Booba, Aya Nakamura, Maître Gims… Depuis 2005, Fabrice Fournier aka Fournier occupe une place de choix dans l’industrie du rap français en réalisant plusieurs centaines de pochettes d’album. Passionné par les arts plastiques et le dessin, le trentenaire originaire de Seine-et-Marne intègre une école d’arts appliqués pour «maîtriser le dessin, les notions de charte graphique et la création d’un logotype», précise-t-il. Son stage de fin d’année en 2001 au sein de l'ancien magazine Radikal, considéré comme «le graal pour tout graphiste passionné de rap», lui permet de côtoyer le gratin du milieu du hip-hop.
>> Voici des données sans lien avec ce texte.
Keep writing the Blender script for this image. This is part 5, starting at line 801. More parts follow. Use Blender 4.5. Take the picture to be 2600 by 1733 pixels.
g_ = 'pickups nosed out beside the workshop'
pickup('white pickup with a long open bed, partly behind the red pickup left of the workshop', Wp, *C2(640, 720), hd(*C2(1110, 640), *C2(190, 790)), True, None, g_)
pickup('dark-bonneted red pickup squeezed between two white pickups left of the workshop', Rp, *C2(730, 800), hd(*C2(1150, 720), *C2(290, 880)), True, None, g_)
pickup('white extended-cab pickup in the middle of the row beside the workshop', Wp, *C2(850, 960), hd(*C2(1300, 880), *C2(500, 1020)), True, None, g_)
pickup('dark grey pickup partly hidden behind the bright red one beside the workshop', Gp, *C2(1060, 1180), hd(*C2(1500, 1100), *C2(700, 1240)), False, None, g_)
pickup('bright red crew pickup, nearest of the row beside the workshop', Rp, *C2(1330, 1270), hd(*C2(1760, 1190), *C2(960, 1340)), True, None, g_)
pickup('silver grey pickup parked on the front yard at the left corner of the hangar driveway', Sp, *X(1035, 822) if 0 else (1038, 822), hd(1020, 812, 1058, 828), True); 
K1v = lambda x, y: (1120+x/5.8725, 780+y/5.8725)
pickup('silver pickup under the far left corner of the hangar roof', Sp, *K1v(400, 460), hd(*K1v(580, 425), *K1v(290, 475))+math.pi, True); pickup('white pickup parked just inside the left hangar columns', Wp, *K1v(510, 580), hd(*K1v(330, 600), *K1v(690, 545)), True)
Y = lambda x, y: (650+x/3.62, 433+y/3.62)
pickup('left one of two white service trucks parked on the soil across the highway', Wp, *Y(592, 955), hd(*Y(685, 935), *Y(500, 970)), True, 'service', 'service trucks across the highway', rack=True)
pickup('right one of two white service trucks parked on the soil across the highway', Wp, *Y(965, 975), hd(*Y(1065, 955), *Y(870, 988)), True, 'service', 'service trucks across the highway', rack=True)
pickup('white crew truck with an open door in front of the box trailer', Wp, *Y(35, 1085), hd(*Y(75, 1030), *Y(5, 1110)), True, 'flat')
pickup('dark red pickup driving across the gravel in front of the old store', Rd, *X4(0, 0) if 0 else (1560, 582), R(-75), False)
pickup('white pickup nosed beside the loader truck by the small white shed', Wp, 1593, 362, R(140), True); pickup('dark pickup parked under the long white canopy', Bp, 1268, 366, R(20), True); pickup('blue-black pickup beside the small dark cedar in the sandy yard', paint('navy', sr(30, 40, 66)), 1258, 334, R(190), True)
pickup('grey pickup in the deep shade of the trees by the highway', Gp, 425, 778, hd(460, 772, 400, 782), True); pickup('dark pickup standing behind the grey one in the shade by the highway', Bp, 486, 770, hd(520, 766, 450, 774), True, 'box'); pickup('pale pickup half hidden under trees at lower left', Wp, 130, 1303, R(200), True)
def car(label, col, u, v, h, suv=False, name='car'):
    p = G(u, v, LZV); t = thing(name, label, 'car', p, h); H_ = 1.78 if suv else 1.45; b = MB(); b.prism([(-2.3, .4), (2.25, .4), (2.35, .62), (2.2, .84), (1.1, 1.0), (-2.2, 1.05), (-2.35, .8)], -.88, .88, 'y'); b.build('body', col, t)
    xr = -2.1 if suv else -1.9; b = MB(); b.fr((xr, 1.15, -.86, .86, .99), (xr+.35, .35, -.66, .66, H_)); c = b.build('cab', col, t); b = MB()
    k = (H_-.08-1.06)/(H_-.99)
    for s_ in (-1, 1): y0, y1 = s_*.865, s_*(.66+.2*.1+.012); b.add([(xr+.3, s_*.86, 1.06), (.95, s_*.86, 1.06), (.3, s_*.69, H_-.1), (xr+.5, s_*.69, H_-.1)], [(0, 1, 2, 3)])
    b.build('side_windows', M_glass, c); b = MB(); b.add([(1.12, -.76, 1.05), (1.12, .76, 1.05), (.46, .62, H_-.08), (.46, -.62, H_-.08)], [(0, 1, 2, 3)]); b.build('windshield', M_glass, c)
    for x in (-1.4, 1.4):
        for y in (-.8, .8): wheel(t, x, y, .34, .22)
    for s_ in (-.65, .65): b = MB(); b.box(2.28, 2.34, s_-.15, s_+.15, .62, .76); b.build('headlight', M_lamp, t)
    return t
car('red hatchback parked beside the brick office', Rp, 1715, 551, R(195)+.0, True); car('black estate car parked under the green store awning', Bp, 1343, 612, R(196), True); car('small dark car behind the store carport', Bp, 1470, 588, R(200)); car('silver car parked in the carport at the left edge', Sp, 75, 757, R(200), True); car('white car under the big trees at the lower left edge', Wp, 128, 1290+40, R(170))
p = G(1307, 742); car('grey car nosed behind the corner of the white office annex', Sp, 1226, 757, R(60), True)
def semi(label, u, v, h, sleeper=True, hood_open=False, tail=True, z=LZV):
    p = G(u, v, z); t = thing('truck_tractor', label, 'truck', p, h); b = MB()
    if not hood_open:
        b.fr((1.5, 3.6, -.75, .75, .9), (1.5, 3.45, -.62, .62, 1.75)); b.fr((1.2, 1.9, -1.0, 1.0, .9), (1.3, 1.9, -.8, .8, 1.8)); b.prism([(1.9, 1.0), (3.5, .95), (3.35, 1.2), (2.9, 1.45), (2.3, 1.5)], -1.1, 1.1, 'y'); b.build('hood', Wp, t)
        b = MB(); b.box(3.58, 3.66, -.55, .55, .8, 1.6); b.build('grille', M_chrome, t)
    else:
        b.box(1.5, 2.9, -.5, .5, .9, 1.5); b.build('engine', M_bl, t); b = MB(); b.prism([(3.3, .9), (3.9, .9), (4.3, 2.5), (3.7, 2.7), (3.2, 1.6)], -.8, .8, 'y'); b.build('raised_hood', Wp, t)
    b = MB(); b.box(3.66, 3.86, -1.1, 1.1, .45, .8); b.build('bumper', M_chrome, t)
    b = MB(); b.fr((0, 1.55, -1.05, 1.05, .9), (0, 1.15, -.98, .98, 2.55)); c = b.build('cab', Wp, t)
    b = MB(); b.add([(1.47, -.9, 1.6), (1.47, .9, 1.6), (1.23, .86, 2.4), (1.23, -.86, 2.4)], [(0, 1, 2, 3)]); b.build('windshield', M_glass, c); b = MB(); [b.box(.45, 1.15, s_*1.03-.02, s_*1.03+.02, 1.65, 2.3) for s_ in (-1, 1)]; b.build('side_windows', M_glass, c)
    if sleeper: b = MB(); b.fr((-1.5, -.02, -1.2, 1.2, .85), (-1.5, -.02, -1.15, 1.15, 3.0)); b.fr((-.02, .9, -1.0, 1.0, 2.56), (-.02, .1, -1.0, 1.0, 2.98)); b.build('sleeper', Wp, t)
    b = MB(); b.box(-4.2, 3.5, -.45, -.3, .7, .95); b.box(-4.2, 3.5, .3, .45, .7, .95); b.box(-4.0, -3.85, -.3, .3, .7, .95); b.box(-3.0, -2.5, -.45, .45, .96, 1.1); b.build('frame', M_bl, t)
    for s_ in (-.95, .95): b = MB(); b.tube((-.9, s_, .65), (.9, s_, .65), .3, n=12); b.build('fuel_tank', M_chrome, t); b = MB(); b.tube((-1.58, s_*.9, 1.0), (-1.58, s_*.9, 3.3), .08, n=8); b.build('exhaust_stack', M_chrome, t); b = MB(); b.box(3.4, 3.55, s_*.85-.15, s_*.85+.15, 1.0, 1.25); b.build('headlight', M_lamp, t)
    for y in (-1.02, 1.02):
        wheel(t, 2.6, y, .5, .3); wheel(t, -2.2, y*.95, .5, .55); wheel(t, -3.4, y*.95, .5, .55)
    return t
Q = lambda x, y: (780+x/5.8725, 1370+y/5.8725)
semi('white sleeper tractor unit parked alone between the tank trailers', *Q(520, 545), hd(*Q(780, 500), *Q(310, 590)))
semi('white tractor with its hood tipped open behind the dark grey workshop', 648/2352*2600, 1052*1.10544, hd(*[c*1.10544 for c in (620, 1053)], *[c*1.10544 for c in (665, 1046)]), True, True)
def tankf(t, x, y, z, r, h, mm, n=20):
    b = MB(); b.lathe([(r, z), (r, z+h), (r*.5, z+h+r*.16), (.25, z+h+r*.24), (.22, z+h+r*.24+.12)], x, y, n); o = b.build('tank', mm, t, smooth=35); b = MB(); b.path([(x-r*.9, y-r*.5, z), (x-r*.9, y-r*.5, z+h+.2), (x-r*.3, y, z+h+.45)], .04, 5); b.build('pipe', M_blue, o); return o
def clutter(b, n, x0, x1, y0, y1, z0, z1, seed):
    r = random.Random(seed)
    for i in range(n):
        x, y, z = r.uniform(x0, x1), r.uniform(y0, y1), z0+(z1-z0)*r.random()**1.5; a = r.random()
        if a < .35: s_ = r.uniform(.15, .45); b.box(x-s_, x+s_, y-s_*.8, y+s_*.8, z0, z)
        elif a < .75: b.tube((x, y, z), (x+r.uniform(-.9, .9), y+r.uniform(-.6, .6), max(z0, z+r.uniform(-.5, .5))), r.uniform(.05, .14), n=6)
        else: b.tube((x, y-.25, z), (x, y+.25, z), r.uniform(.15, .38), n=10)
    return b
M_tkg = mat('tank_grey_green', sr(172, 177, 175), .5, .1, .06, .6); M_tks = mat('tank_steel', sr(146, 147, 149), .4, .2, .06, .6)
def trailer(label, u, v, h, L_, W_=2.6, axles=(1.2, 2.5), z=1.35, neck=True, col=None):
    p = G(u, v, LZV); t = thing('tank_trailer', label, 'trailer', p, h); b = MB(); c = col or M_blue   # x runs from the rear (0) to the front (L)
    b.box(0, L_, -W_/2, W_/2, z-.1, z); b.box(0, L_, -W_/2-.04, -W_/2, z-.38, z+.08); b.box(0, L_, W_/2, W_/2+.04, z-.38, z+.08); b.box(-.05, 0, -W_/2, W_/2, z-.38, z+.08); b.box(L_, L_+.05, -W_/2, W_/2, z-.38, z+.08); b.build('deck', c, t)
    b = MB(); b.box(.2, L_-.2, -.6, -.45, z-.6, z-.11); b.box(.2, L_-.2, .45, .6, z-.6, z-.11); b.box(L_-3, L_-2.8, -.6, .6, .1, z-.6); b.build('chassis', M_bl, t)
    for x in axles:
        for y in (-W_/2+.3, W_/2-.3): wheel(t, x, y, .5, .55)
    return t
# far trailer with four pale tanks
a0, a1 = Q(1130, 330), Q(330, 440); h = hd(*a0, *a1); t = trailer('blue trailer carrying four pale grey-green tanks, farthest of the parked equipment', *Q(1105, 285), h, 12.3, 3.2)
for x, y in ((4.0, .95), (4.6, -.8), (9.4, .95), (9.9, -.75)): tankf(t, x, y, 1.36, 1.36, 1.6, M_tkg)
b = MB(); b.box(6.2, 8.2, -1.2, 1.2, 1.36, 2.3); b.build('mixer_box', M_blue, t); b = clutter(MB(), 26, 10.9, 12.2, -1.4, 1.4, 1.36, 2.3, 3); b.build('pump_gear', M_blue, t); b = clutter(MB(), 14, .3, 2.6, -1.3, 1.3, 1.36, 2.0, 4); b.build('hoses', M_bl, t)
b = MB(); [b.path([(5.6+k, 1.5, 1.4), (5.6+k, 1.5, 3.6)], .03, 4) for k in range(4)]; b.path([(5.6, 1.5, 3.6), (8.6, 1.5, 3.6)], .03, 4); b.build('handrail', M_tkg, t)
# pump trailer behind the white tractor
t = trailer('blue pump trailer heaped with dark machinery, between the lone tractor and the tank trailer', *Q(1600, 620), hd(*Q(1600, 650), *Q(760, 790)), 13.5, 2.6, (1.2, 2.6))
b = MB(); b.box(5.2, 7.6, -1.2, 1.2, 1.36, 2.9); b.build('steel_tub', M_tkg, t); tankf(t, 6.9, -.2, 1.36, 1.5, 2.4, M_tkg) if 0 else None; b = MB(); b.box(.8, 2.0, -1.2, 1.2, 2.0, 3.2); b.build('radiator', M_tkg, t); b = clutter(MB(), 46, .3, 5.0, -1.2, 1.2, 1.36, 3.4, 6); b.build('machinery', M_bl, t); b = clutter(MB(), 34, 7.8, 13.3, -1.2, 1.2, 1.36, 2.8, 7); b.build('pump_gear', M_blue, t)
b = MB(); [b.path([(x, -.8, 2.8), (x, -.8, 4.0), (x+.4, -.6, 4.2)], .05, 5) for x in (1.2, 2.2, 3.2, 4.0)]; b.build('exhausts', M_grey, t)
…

Entre deux scans, Fifou se faufile dans les couloirs de la radio Génération, dont les locaux étaient partagés avec celui du magazine. 2005 marque le point d’orgue de sa carrière, puisqu’il réalise sa première photo en studio pour l’artiste Kool Shen (pour le morceau L’Avenir est à nous).
Face aux nouveaux codes marketing imposés par le rap français depuis l’arrivée du streaming, Fifou conçoit l’identité visuelle en priorité pour le digital. «La pochette d’un album est un peu le fer de lance de tout le projet marketing et doit être déclinée au mieux sur différents supports. Désormais pour moi, une pochette qui marque la rétine doit être minimaliste et composée d’un message fort, compréhensible à la première lecture», soulève-t-il.
Sombre et poétique
Le directeur artistique et photographe démarche des artistes, mais répond principalement à des appels d’offres lancés par des labels ou maisons de disques. S’il dit assumer sa casquette de photographe urbain, il ne s’interdit pas de shooter des artistes d’autres secteurs, mais aussi des acteurs, des marques et des humoristes, dont dernièrement Ary Abittan. Le résultat des pochettes est le fruit de plusieurs échanges avec l’artiste et son label ou sa maison de disques, mais certains rappeurs comme Kalash Criminel (pour l'album Sélection naturelle) lui ont laissé carte blanche.
Inspiré par le ton des morceaux interprétés, Fifou incorpore les artistes dans des décors percutants. Sa patte artistique est à la fois sombre et poétique. «Visuellement, je suis inspirée par l’urbain sans vie, la ruine, la saleté, les textures au mur et les patines.» La pochette de l'album Imany de Dinos illustre cette ambiance. Fifou réalise entre six et sept pochettes par mois en une quinzaine de jours. Un rythme intense qui lui demande d’être dans «une boulimie visuelle en continu». Son projet le plus fou dans le milieu du rap ? «Avoir réussi à imposer à un artiste comme Alkpote, et à son label, de le plonger dans une vulve géante.» Il fallait oser.